El
Año de la fe será también una buena oportunidad para intensificar el testimonio
de la caridad. San Pablo nos recuerda: “Ahora subsisten la fe, la esperanza y
la caridad, estas tres. Pero la mayor de ellas es la caridad (1 Co 13, 13).
Con
palabras aún más fuertes -que siempre atañen a los cristianos-, el apóstol
Santiago dice: ¿De qué le sirve a uno, hermanos míos, decir que tiene fe, si no
tiene obras? ¿Podrá acaso salvarlo esa fe? Si un hermano o una hermana andan
desnudos y faltos de alimento diario y alguno de vosotros les dice: “Id en paz,
abrigaos y saciaos”, pero no les da lo necesario para el cuerpo, ¿de qué sirve?

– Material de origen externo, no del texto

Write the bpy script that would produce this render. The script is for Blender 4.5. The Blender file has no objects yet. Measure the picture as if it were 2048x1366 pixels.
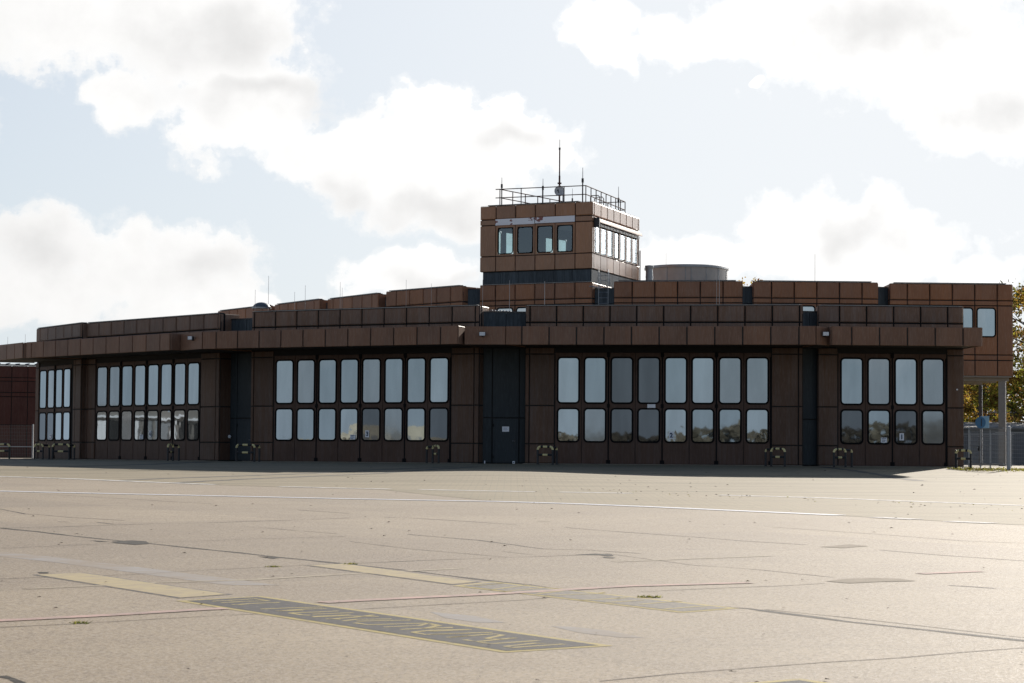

Así es también la fe: si no se tienen obras, está muerta por dentro. Pero
alguno dirá: “Tú tienes fe y yo tengo obras, muéstrame esa fe tuya sin las
obras, y yo con mis obras te mostraré la fe” (St 2, 14-18).
La
fe sin la caridad no da fruto, y la caridad sin fe sería un sentimiento
constantemente a merced de la duda. La fe y el amor se necesitan mutuamente, de
modo que una permite a la otra seguir su camino. En
efecto, muchos cristianos dedican sus vidas con amor a quien está solo,
marginado o excluido, como el primero a quien hay que atender y el más
importante que socorrer, porque precisamente en él se refleja el rostro mismo
de Cristo.
Gracias
a la fe podemos reconocer en quienes piden nuestro amor el rostro del Señor
resucitado es compañera de vida que nos permite distinguir con ojos siempre nuevos
las maravillas que Dios hace por nosotros. Tratando de percibir los signos de
los tiempos en la historia actual, nos compromete a cada uno a convertirnos en
un signo vivo de la presencia de Cristo resucitado en el mundo.